SAN FRANCISCO — The Giants could not say it publicly, or even out loud, but they would not at all have been surprised in February and March if you told them that they would get off to a slow start.
Seven of the first eight opponents on their schedule have realistic MLB playoff hopes, and the opening two weeks — New York Yankees, San Diego Padres, New York Mets, Philadelphia Phillies — is about as tough as it gets without having to make a trip to Dodger Stadium.
The 3-7 start is not a shock, but the way the Giants have gotten here is unexpected, and not at all what president of baseball operations Buster Posey envisioned when he fired Bob Melvin and pulled Tony Vitello out of the college game.
Melvin was let go in part because the Giants couldn’t consistently play clean baseball in the second half last season. Their first 10 games under Vitello have had a similar vibe, and the offense looks just as sluggish as it did last July and August.
There are the obvious mistakes, and Sunday’s 5-2 loss to the Mets had a few of them. Matt Chapman got thrown out trying to steal second down by three in the ninth — a decision that there was no good explanation for after the loss. Jerar Encarnación was slow getting out of the box and got thrown out at second on a potential double off the left field wall. There was a catcher’s interference and also a batter’s interference, with the latter leading to Vitello getting ejected for the first time as a big league manager.
But if you watched these first 10 games, you also saw a lot of subtle mistakes. The simplest way to put it is that the ball is just in the dirt far too often. Vitello referred to it as “catching the ball better” on the first homestand, and the Giants seem to be heading in the wrong direction. Several times a game, a throw seems to get away, or a middle infielder is late putting a tag down.

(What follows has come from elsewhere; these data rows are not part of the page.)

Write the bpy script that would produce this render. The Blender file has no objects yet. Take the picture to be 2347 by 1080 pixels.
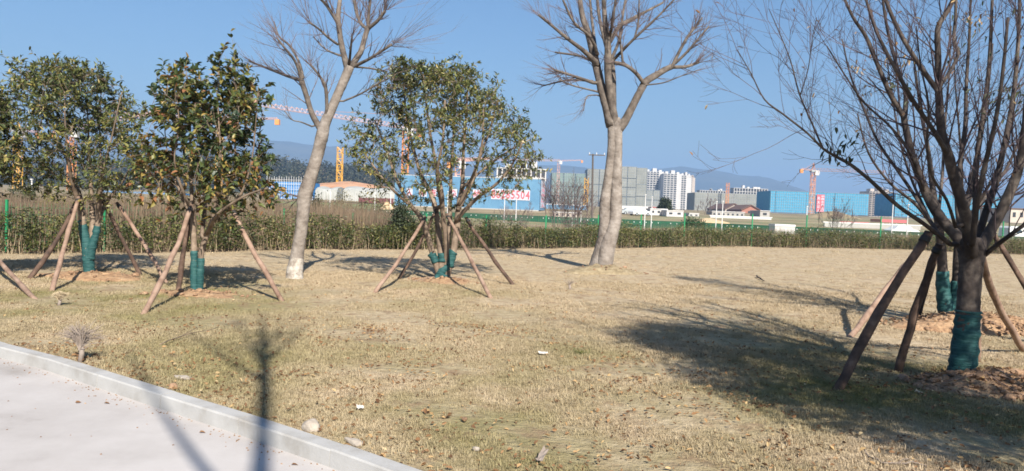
import bpy, math, random
import numpy as np
from mathutils import Vector, Matrix

R = math.radians
rng = np.random.default_rng(11)
random.seed(11)
sc = bpy.context.scene
COL = sc.collection

# ------------------------------------------------------------------ camera
F = 1700.0            # focal length in pixels of a 2347 x 1080 frame
EYE = 1.6
PITCH = math.atan(63 / F)
ROLL = R(2.1)
_f = np.array([0, math.cos(PITCH), -math.sin(PITCH)])
_r0 = np.array([1.0, 0, 0])
_u0 = np.cross(_r0, _f)
_r = _r0 * math.cos(ROLL) + _u0 * math.sin(ROLL)
_u = -_r0 * math.sin(ROLL) + _u0 * math.cos(ROLL)
cam_d = bpy.data.cameras.new('camera')
cam_d.sensor_width = 36
cam_d.lens = 36 * F / 2347
cam_d.clip_start = 0.05
cam_d.clip_end = 30000
cam = bpy.data.objects.new('camera', cam_d)
COL.objects.link(cam)
cam.matrix_world = Matrix(((_r[0], _u[0], -_f[0], 0), (_r[1], _u[1], -_f[1], 0), (_r[2], _u[2], -_f[2], EYE), (0, 0, 0, 1)))
sc.camera = cam

# ------------------------------------------------------------------ light
SUN_EL = R(37)
SUN_AZ = R(-18)       # direction the shadows run, from +Y towards +X
sh = np.array([math.sin(SUN_AZ), math.cos(SUN_AZ)])
world = bpy.data.worlds.new('World')
sc.world = world
world.use_nodes = True
wn = world.node_tree
wn.nodes.clear()
sky = wn.nodes.new('ShaderNodeTexSky')
sky.sky_type = 'NISHITA'
sky.sun_disc = False
sky.sun_elevation = SUN_EL
sky.sun_rotation = R(180) + SUN_AZ
sky.altitude = 0
sky.air_density = 1.45
sky.dust_density = 1.4
sky.ozone_density = 10.0
bgn = wn.nodes.new('ShaderNodeBackground')
bgn.inputs[1].default_value = 0.065
wo = wn.nodes.new('ShaderNodeOutputWorld')
wn.links.new(sky.outputs[0], bgn.inputs[0])
wn.links.new(bgn.outputs[0], wo.inputs[0])
sd = bpy.data.lights.new('sun', 'SUN')
sd.energy = 5.0
sd.angle = R(0.53)
sd.color = (1.0, 0.93, 0.82)
sun = bpy.data.objects.new('sun', sd)
COL.objects.link(sun)
sun.rotation_euler = Vector((sh[0] * math.cos(SUN_EL), sh[1] * math.cos(SUN_EL), -math.sin(SUN_EL))).to_track_quat('-Z', 'Y').to_euler()
sun.location = (6, -20, 16)
sc.view_settings.view_transform = 'Standard'
sc.view_settings.look = 'None'
sc.view_settings.exposure = 0.9
sc.view_settings.gamma = 1.0
sc.view_settings.use_curve_mapping = False
sc.cycles.use_denoising = True
sc.cycles.max_bounces = 8
sc.cycles.transparent_max_bounces = 8
sc.cycles.filter_width = 1.7

# ------------------------------------------------------------------ helpers
def P(px, py, d):
    a = (px - 1173.5) / F
    b = (540 - py) / F
    v = _f + a * _r + b * _u
    v = v * (d / v[1])
    return np.array([v[0], v[1], v[2] + EYE])

def G(px, py, z=0.0):
    a = (px - 1173.5) / F
    b = (540 - py) / F
    v = _f + a * _r + b * _u
    t = (z - EYE) / v[2]
    return np.array([v[0] * t, v[1] * t, z])

WL = {}   # world location of each object's origin

class MB:
    def __init__(self):
        self.v = []; self.n = 0; self.f = []
    def add(self, V, Fc, mi=0, t=None):
        V = np.asarray(V, float).reshape(-1, 3)
        if isinstance(Fc, np.ndarray):
            groups = [Fc]
        else:
            by = {}
            for f in Fc: by.setdefault(len(f), []).append(f)
            groups = [np.array(g) for g in by.values()]
        for g in groups:
            tt = None
            if t is not None:
                tt = np.broadcast_to(np.asarray(t, float), (len(g),)) if np.ndim(t) == 0 or len(t) == len(g) else None
            self.f.append((g + self.n, mi, tt))
        self.v.append(V); self.n += len(V)
        return self
    def box(self, c, s, rz=0, mi=0, rx=0, ry=0):
        c = np.asarray(c, float); s = np.asarray(s, float) / 2
        V = np.array([[x, y, z] for x in (-1, 1) for y in (-1, 1) for z in (-1, 1)]) * s
        if rz or rx or ry:
            M = np.array(Matrix.Rotation(rz, 3, 'Z') @ Matrix.Rotation(ry, 3, 'Y') @ Matrix.Rotation(rx, 3, 'X'))
            V = V @ M.T
        return self.add(V + c, np.array([[0, 1, 3, 2], [4, 6, 7, 5], [0, 4, 5, 1], [2, 3, 7, 6], [0, 2, 6, 4], [1, 5, 7, 3]]), mi)
    def bar(self, a, b, w, mi=0, n=4):
        return self.tube([a, b], [w, w], n, mi)
    def tube(self, pts, rad, n=6, mi=0, cap=True, jit=0.0, t=None):
        pts = np.asarray(pts, float); rad = np.asarray(rad, float)
        m = len(pts)
        T = np.empty_like(pts)
        T[1:-1] = pts[2:] - pts[:-2]; T[0] = pts[1] - pts[0]; T[-1] = pts[-1] - pts[-2]
        T /= np.linalg.norm(T, axis=1)[:, None] + 1e-12
        a = np.array([1.0, 0, 0]) if abs(T[0][0]) < 0.8 else np.array([0, 1.0, 0])
        U = np.empty_like(pts)
        u = a - T[0] * a.dot(T[0])
        for i in range(m):
            u = u - T[i] * u.dot(T[i]); u = u / (np.linalg.norm(u) + 1e-12); U[i] = u
        W = np.cross(T, U)
        an = np.arange(n) * 2 * math.pi / n
        rr = rad[:, None] * (1 + (rng.normal(0, jit, (m, n)) if jit else 0))
        V = pts[:, None, :] + rr[..., None] * (np.cos(an)[None, :, None] * U[:, None, :] + np.sin(an)[None, :, None] * W[:, None, :])
        i = np.arange(m - 1)[:, None] * n; j = np.arange(n)[None, :]; k = (j + 1) % n
        Q = np.stack([i + j, i + k, i + n + k, i + n + j], -1).reshape(-1, 4)
        self.add(V.reshape(-1, 3), Q, mi, t)
        if cap and n > 3:
            b = self.n - m * n
            self.f.append((np.array([list(range(b + n - 1, b - 1, -1))]), mi, None))
            self.f.append((np.array([list(range(b + (m - 1) * n, b + m * n))]), mi, None))
        return self
    def build(self, name, mats, parent=None, origin=None, smooth=False):
        me = bpy.data.meshes.new(name)
        V = np.concatenate(self.v) if self.v else np.zeros((0, 3))
        if origin is None:
            origin = WL[parent.name] if parent is not None else np.zeros(3)
        origin = np.asarray(origin, float)
        V = V - origin
        if not isinstance(mats, (list, tuple)): mats = [mats]
        for m in mats: me.materials.append(m)
        nl = sum(g.size for g, _, _ in self.f); nf = sum(len(g) for g, _, _ in self.f)
        me.vertices.add(len(V)); me.loops.add(nl); me.polygons.add(nf)
        me.vertices.foreach_set('co', V.astype(np.float32).ravel())
        me.loops.foreach_set('vertex_index', np.concatenate([g.ravel() for g, _, _ in self.f]).astype(np.int32))
        tot = np.concatenate([np.full(len(g), g.shape[1]) for g, _, _ in self.f])
        st = np.concatenate([[0], np.cumsum(tot)[:-1]])
        me.polygons.foreach_set('loop_start', st.astype(np.int32))
        me.polygons.foreach_set('material_index', np.concatenate([np.full(len(g), mi) for g, mi, _ in self.f]).astype(np.int32))
        me.polygons.foreach_set('use_smooth', np.full(nf, bool(smooth)))
        if any(t is not None for _, _, t in self.f):
            at = me.attributes.new('tint', 'FLOAT', 'FACE')
            at.data.foreach_set('value', np.concatenate([np.full(len(g), .5) if t is None else t for g, _, t in self.f]).astype(np.float32))
        me.update(calc_edges=True)
        return link(name, me, parent, origin)

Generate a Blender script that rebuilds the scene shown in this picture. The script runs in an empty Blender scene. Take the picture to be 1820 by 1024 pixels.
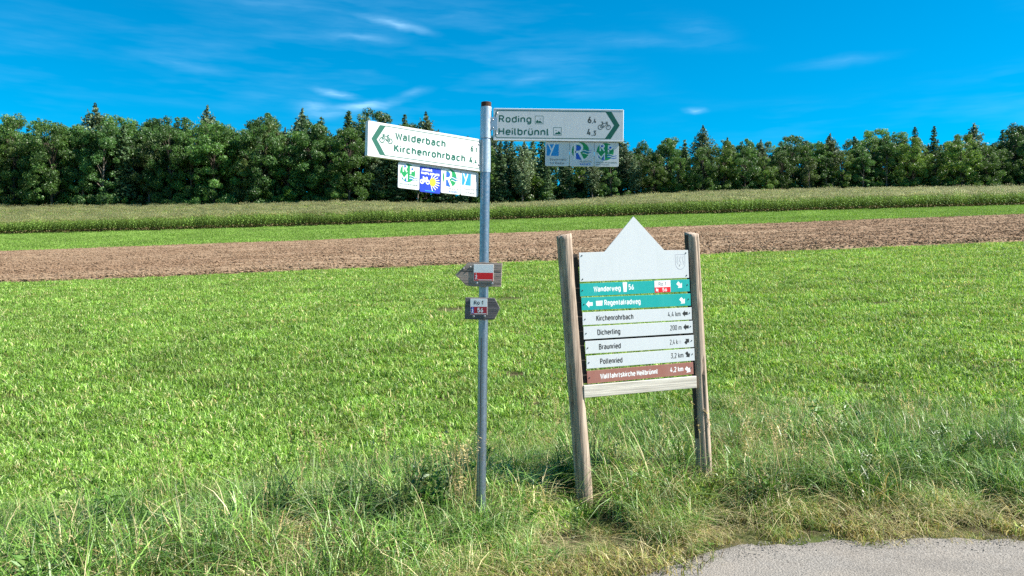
import bpy, math, random
import numpy as np
from mathutils import Matrix, Vector

R = math.radians
scene = bpy.context.scene
COL = scene.collection
rng = np.random.default_rng(7)
random.seed(7)

# ------------------------------------------------------------------ camera
CAMZ = 1.5
cam = bpy.data.cameras.new('camera')
cam.sensor_width = 36.0
cam.lens = 36.0 * 1450.0 / 1820.0
cam.clip_start = 0.05
cam.clip_end = 6000
cam_o = bpy.data.objects.new('camera', cam)
cam_o.location = (0, 0, CAMZ)
cam_o.rotation_euler = (R(90.0) + math.atan(8 / 1450.0), 0, 0)
COL.objects.link(cam_o)
scene.camera = cam_o

# ------------------------------------------------------------------ sun and sky
SUN_EL, SUN_Y = R(45), -0.09
sun_dir = Vector((math.cos(SUN_EL) * math.sqrt(1 - SUN_Y ** 2), math.cos(SUN_EL) * SUN_Y, math.sin(SUN_EL)))
sl = bpy.data.lights.new('sun', 'SUN')
sl.energy = 5.0
sl.angle = R(0.53)
sl.color = (1.0, 0.945, 0.86)
so = bpy.data.objects.new('sun', sl)
so.rotation_euler = sun_dir.to_track_quat('Z', 'Y').to_euler()
so.location = (20, 0, 30)
COL.objects.link(so)

world = bpy.data.worlds.new('World')
scene.world = world
world.use_nodes = True
scene.view_settings.view_transform = 'Standard'
scene.view_settings.look = 'None'
scene.view_settings.gamma = 1.0
scene.view_settings.use_curve_mapping = False
scene.view_settings.exposure = 1.42
scene.cycles.use_denoising = False
scene.cycles.max_bounces = 4
scene.cycles.diffuse_bounces = 3
scene.cycles.glossy_bounces = 2
scene.cycles.transmission_bounces = 3
scene.cycles.caustics_reflective = False
scene.cycles.caustics_refractive = False


class NT:
    """small helper to wire shader nodes"""
    def __init__(self, tree):
        self.t = tree
    def n(self, typ, **kw):
        nd = self.t.nodes.new(typ)
        for k, v in kw.items():
            setattr(nd, k, v)
        return nd
    def set(self, sock, v):
        if isinstance(v, bpy.types.NodeSocket):
            self.t.links.new(v, sock)
        else:
            if hasattr(sock.default_value, '__len__') and not isinstance(v, (int, float)):
                v = tuple(v)
                if len(sock.default_value) == 4 and len(v) == 3:
                    v = v + (1,)
            sock.default_value = v
    def math(self, op, a, b=None, c=None, clamp=False):
        nd = self.n('ShaderNodeMath', operation=op, use_clamp=clamp)
        self.set(nd.inputs[0], a)
        if b is not None: self.set(nd.inputs[1], b)
        if c is not None: self.set(nd.inputs[2], c)
        return nd.outputs[0]
    def mix(self, fac, a, b, blend='MIX'):
        nd = self.n('ShaderNodeMix', data_type='RGBA', blend_type=blend)
        self.set(nd.inputs[0], fac)
        self.set(nd.inputs[6], a)
        self.set(nd.inputs[7], b)
        return nd.outputs[2]
    def noise(self, vec, scale, detail=3, rough=0.55, dist=0.0):
        nd = self.n('ShaderNodeTexNoise')
        if vec is not None: self.t.links.new(vec, nd.inputs['Vector'])
        nd.inputs['Scale'].default_value = scale
        nd.inputs['Detail'].default_value = detail
        nd.inputs['Roughness'].default_value = rough
        nd.inputs['Distortion'].default_value = dist
        return nd.outputs['Fac']
    def ramp(self, fac, stops):
        nd = self.n('ShaderNodeValToRGB')
        self.set(nd.inputs[0], fac)
        el = nd.color_ramp.elements
        while len(el) < len(stops): el.new(0.5)
        for e, (p, c) in zip(el, stops):
            e.position = p
            e.color = (c, c, c, 1) if isinstance(c, (int, float)) else tuple(c) + (1,)
        return nd.outputs[0]
    def mapping(self, vec, scale=(1, 1, 1), rot=(0, 0, 0), loc=(0, 0, 0)):
        nd = self.n('ShaderNodeMapping')
        self.t.links.new(vec, nd.inputs[0])
        nd.inputs[1].default_value = loc
        nd.inputs[2].default_value = rot
        nd.inputs[3].default_value = scale
        return nd.outputs[0]


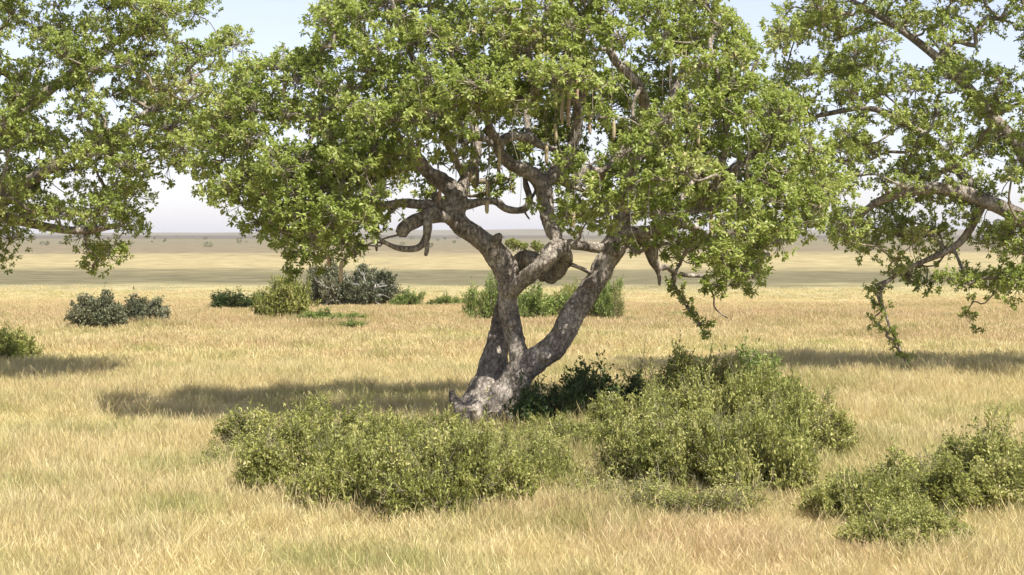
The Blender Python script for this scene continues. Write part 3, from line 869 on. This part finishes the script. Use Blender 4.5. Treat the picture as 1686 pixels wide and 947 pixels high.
# fruits: a sausage-shaped pod on a long cord
def fruit_mesh(length, rad, bend, mat, seed):
    b = Tubes()
    prof = [(0, 0.25), (0.06, 0.62), (0.18, 0.9), (0.4, 1.0), (0.65, 1.0), (0.85, 0.88), (0.95, 0.6), (1.0, 0.25)]
    b.add(np.array([[bend * math.sin(t * 2.6), bend * 0.3 * math.sin(t * 3), -t * length, r * rad] for t, r in prof]), 10, 0.05, True, seed)
    return b.mesh('fruit', mat)
def add_fruit(px, py_top, py_bot, rpx, d, mat, cord_px, g):
    Y = TY + d
    p = P(px, py_top, Y)
    Lm = M(py_bot - py_top, Y)
    o = obj('fruit', fruit_mesh(Lm, M(rpx * 0.8, Y), g.normal(0, 0.02), MAT[mat], int(g.integers(99))), tree, (p.x - ORG[0], p.y - ORG[1], p.z - ORG[2]))
    cl = M(cord_px * 1.4, Y)
    cb = Tubes()
    k = 6
    sw = g.normal(0, 0.03, 2)
    cb.add(np.array([[sw[0] * math.sin(t * 3.1), sw[1] * math.sin(t * 3.1), cl * t - 0.02, 0.012] for t in np.linspace(0, 1, k)]), 5, 0, True)
    obj('stalk', cb.mesh('stalk', MAT['twig']), o)
g = np.random.default_rng(21)
FRUIT = [(689, 236, 268, 5.5, -1.2, 'fruit_red', 50), (724, 312, 330, 4, -0.9, 'fruit_red', 60), (776, 282, 300, 4.5, -0.6, 'fruit', 60), (785, 265, 308, 4, -0.2, 'fruit_dark', 60), (801, 295, 322, 4, -0.8, 'fruit', 80),
         (803, 330, 352, 4.5, -1.0, 'fruit', 100), (822, 240, 280, 3.5, -1.4, 'fruit', 40), (899, 235, 270, 4, -1.3, 'fruit', 50), (945, 348, 376, 4.5, -2.4, 'fruit', 110), (1025, 322, 350, 4.5, -2.2, 'fruit_red', 60),
         (1031, 336, 352, 4, -2.2, 'fruit_red', 60), (1172, 345, 392, 4.5, -1.6, 'fruit', 55), (1187, 350, 376, 4, -1.5, 'fruit', 60), (563, 428, 466, 4.5, -2.0, 'fruit', 50), (926, 150, 205, 4, -1.8, 'fruit', 60),
         (938, 148, 210, 4, -1.9, 'fruit_red', 70), (951, 112, 170, 4, -1.7, 'fruit_red', 50), (888, 118, 165, 4, -1.8, 'fruit_red', 40), (864, 92, 118, 4, -2.0, 'fruit_red', 30), (884, 140, 170, 3.5, -1.5, 'fruit_red', 40),
         (537, 258, 285, 4, -2.0, 'fruit', 50), (840, 400 - 395 + 20, 50, 3.5, -2.4, 'fruit', 40), (583, 412, 425, 3, -1.8, 'fruit_dark', 60), (621, 396, 414, 3, -1.1, 'fruit_dark', 30), (540, 418, 440, 3, -1.9, 'fruit_red', 60),
         (1092, 300, 335, 4, -2.6, 'fruit', 60), (1130, 150, 185, 4, -2.6, 'fruit', 50), (1010, 195, 230, 4, -2.6, 'fruit', 50), (1150, 205, 240, 4, -2.4, 'fruit', 50), (1210, 320, 350, 4, -1.6, 'fruit', 70),
         (975, 190, 222, 3.5, -2.4, 'fruit_red', 60), (913, 205, 235, 3.5, -2.2, 'fruit', 60), (700, 95, 125, 4, -2.4, 'fruit', 50), (640, 120, 150, 4, -2.4, 'fruit_dark', 50), (468, 140, 170, 4, -1.5, 'fruit', 50),
         (1230, 260, 300, 4, -1.4, 'fruit', 60), (775, 120, 150, 4, -2.8, 'fruit', 60), (1105, 180, 205, 3.5, -2.5, 'fruit', 60), (600, 300, 330, 4, -2.0, 'fruit', 50)]
for f in FRUIT: add_fruit(*f, g)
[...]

“Disappointing, and we want better,” Vitello said of the sloppiness. “You could pull them out case by case and say, ‘Well, this one just had a little bit of this, or this one had a little bit of this,’ but where there’s smoke, there’s fire and there’s too much of it.”
This is not who the Giants expected to be after a spring in which the fundamentals were hammered over and over again. And it’s certainly not the way they can play with this roster, which came into the 2026 MLB season with some holes.
The one area where the Giants figured they had no issues was the lineup, but so far that has been a massive disappointment. They have just 26 runs through 10 games, which ranks last in the majors. They’re last in OPS by 44 points, and entering Sunday, there wasn’t a single everyday player with a wRC+ that was league-average. Most Giants aren’t even close to that mark.
The scary thing about those numbers is the fact that the Giants are as healthy as they’ll be all year on the position player side. They watched the Mets lose Juan Soto to a calf strain in the first inning Friday, but New York kept churning along while winning three of four.
The Mets outscored the Giants by 14 runs in the four-game series. Overall, the Giants have been outscored by 25 runs, the worst differential in baseball.
“We’ve run into some good pitching, but there’s good pitching across the league,” catcher Patrick Bailey said. “We have good game plans going into it. I don’t know. I think it’s just kind of everybody is struggling. They say hitting is contagious, and I think the one thing we have to do a better job with is to control what we can control.
“I think if we play clean baseball, we’ll at least get some wins even though we’re not swinging it as good as we’re capable of swinging.”
Bailey’s single and stolen base helped the Giants tie the game and then take the lead behind Logan Webb on Sunday, but when he handed that over to the bullpen, the Mets pounced. They scored four runs in the eighth off Keaton Winn and Erik Miller, who are two of the three relievers — along with Ryan Walker — who have been given late-innings roles early on by Vitello.
The bullpen generally had pitched well over the first couple of series, but Sunday was the first time that the group was asked to hold a lead smaller than three runs. It was a disaster, and kind of summed up where the Giants are right now. Through 10 games, it’s hard to figure out what this team does well.
The lineup and defense have been massive disappointments. The rotation has had some highs — Webb looked like Webb on Sunday — and hasn’t gotten much help from the gloves, but the group also has a 4.53 ERA
It has been an ugly start, with really just one silver lining. There’s a long way to go.
“We’re 10 games in,” Webb said. “I’m obviously not making any excuses or saying it’s OK that we’re playing this way. It starts with me — I have not pitched well at all. But like I said, there’s 152 games left in the season. I don’t really look at the standings very often, but I bet you if we looked at the standings it would probably say we’re two games out of a wild-card spot, so I think before anyone hits the panic button, I think you’ve just got to take a deep breath.
“We’ve played some good teams. Just go out there tomorrow and try to compete. That’s it, that’s all you’ve got to do.”